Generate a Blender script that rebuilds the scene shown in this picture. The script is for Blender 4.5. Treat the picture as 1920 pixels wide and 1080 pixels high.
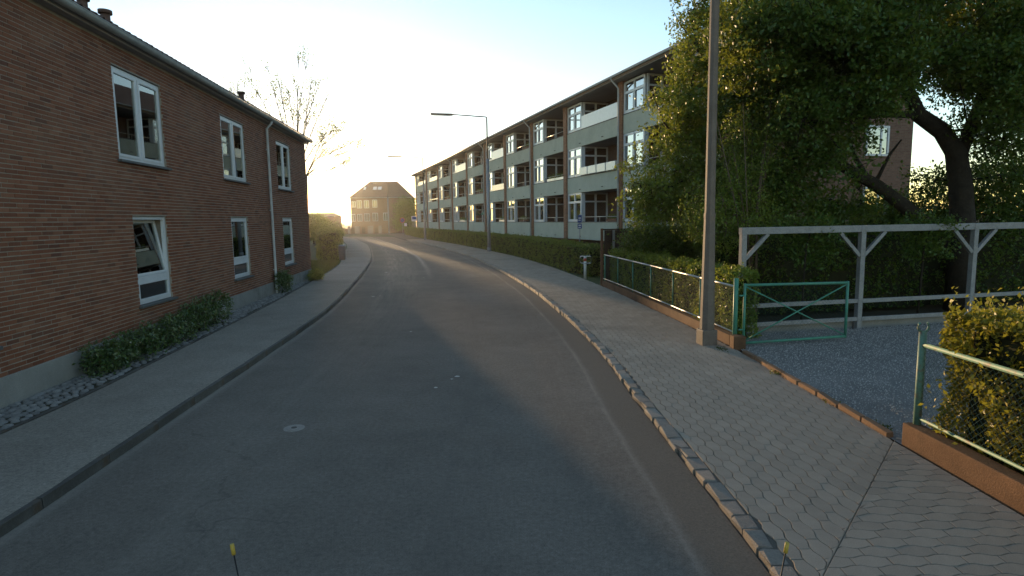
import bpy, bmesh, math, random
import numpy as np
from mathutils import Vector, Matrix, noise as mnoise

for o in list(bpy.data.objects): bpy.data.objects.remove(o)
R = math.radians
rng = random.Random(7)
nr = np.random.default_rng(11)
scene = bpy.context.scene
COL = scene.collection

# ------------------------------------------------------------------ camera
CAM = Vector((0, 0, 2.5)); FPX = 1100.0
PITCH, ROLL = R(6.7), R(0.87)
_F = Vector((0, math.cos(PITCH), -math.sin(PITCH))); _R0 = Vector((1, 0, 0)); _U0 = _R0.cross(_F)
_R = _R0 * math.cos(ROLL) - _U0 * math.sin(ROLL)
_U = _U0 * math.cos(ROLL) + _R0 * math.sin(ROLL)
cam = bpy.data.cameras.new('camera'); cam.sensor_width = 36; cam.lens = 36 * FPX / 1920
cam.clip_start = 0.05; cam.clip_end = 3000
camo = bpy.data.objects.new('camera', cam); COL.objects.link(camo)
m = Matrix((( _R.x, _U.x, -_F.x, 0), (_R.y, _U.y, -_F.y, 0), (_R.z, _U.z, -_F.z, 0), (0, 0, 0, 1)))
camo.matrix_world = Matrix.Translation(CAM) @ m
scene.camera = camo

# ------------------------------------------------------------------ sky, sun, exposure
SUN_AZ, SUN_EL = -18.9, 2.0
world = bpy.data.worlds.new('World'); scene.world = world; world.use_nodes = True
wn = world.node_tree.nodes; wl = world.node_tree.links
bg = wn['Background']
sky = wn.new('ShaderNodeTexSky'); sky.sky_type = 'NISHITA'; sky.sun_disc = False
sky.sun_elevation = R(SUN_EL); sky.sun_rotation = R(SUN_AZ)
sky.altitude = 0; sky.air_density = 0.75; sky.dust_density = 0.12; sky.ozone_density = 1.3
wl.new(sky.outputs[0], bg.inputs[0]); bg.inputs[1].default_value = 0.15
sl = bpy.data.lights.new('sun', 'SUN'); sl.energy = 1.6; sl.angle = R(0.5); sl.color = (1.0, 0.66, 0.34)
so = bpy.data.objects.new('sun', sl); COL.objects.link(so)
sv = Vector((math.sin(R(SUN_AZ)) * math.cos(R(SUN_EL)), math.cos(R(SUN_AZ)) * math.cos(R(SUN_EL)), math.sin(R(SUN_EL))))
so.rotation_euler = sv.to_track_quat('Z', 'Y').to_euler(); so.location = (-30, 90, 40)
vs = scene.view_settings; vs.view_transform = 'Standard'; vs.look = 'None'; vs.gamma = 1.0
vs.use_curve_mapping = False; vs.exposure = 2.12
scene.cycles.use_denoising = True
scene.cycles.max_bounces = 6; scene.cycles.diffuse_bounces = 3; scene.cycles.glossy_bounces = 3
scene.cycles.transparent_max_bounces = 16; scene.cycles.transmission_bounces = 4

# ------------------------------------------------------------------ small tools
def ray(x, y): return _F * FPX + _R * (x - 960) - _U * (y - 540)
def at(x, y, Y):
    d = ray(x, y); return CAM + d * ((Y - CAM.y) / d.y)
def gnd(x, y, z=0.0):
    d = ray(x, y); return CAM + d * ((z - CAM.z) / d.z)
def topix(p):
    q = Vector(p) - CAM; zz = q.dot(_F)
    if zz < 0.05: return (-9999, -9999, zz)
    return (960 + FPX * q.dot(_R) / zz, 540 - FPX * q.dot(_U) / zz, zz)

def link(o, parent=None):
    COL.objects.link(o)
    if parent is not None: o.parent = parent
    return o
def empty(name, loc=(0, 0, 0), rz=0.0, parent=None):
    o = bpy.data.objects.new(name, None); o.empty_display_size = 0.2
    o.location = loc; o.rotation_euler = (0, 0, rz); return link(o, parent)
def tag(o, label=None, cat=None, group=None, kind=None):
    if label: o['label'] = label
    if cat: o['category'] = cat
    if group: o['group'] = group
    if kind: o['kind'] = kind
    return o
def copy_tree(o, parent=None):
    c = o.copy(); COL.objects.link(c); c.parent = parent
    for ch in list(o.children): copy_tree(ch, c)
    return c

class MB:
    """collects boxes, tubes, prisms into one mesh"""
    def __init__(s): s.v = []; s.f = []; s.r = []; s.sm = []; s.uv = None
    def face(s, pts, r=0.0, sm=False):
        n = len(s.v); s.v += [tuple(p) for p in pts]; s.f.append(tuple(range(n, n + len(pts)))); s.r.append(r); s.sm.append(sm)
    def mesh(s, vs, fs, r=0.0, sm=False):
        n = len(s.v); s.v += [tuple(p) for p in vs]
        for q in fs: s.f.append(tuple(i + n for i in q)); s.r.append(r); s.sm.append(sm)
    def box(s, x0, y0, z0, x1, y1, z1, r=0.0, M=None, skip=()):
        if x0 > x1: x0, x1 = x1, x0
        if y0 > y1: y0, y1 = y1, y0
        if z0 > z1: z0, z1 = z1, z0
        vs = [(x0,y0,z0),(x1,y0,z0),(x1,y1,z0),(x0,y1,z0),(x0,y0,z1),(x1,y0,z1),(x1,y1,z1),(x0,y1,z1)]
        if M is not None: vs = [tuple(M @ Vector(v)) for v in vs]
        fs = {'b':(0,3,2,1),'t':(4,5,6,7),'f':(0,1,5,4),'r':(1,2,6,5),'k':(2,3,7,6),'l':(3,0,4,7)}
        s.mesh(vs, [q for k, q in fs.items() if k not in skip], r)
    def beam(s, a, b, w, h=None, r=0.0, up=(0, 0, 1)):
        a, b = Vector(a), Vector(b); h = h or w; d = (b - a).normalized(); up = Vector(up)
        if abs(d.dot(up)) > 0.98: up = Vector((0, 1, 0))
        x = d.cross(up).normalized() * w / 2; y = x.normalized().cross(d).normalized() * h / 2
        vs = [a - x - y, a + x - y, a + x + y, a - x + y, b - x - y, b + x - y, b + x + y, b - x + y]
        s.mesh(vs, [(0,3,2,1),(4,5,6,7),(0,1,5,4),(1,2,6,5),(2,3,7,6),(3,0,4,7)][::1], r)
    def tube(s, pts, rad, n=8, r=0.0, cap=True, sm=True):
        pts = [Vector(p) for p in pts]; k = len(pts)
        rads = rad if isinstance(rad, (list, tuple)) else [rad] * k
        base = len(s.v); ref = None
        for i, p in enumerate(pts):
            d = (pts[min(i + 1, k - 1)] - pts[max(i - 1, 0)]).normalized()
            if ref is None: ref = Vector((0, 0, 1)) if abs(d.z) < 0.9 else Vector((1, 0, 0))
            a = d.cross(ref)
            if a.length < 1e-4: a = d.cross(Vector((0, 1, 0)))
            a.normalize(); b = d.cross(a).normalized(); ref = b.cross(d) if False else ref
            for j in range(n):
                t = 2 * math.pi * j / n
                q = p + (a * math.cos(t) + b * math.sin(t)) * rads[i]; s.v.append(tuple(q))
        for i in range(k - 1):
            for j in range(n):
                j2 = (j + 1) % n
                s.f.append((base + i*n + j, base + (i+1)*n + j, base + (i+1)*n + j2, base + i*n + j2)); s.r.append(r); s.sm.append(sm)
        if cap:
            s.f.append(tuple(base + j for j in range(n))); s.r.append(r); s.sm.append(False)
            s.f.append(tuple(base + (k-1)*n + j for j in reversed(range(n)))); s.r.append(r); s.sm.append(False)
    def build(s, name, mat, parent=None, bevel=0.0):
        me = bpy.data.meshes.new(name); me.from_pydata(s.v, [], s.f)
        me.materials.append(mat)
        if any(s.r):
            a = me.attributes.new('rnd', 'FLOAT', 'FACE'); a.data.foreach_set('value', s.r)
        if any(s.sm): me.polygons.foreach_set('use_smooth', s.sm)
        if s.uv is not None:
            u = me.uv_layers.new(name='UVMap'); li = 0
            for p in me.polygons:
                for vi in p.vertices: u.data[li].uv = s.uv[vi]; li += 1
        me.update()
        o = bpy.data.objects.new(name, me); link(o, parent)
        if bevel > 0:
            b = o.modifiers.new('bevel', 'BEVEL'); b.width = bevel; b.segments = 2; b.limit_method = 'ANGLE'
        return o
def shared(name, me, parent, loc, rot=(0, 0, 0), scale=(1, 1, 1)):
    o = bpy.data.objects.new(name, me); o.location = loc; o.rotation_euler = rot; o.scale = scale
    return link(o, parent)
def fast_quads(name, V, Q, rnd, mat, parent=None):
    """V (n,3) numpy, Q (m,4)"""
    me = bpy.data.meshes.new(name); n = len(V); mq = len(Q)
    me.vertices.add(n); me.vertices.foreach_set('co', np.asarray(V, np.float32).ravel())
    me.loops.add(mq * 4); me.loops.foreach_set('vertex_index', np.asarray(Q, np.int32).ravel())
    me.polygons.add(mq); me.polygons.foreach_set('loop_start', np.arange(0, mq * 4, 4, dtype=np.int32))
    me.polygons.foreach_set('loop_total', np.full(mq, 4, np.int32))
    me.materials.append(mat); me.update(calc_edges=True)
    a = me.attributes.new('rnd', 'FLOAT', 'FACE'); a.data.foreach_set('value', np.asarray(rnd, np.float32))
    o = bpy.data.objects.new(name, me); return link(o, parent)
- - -
● **Stated goal**:
Repeat the lines of the listing above verbatim, beginning at its first line and ending at the line containing "scene.camera = camo", which is included. Omit pictures.

● **Exercise output**:
Generate a Blender script that rebuilds the scene shown in this picture. The script is for Blender 4.5. Treat the picture as 1920 pixels wide and 1080 pixels high.
import bpy, bmesh, math, random
import numpy as np
from mathutils import Vector, Matrix, noise as mnoise

for o in list(bpy.data.objects): bpy.data.objects.remove(o)
R = math.radians
rng = random.Random(7)
nr = np.random.default_rng(11)
scene = bpy.context.scene
COL = scene.collection

# ------------------------------------------------------------------ camera
CAM = Vector((0, 0, 2.5)); FPX = 1100.0
PITCH, ROLL = R(6.7), R(0.87)
_F = Vector((0, math.cos(PITCH), -math.sin(PITCH))); _R0 = Vector((1, 0, 0)); _U0 = _R0.cross(_F)
_R = _R0 * math.cos(ROLL) - _U0 * math.sin(ROLL)
_U = _U0 * math.cos(ROLL) + _R0 * math.sin(ROLL)
cam = bpy.data.cameras.new('camera'); cam.sensor_width = 36; cam.lens = 36 * FPX / 1920
cam.clip_start = 0.05; cam.clip_end = 3000
camo = bpy.data.objects.new('camera', cam); COL.objects.link(camo)
m = Matrix((( _R.x, _U.x, -_F.x, 0), (_R.y, _U.y, -_F.y, 0), (_R.z, _U.z, -_F.z, 0), (0, 0, 0, 1)))
camo.matrix_world = Matrix.Translation(CAM) @ m
scene.camera = camo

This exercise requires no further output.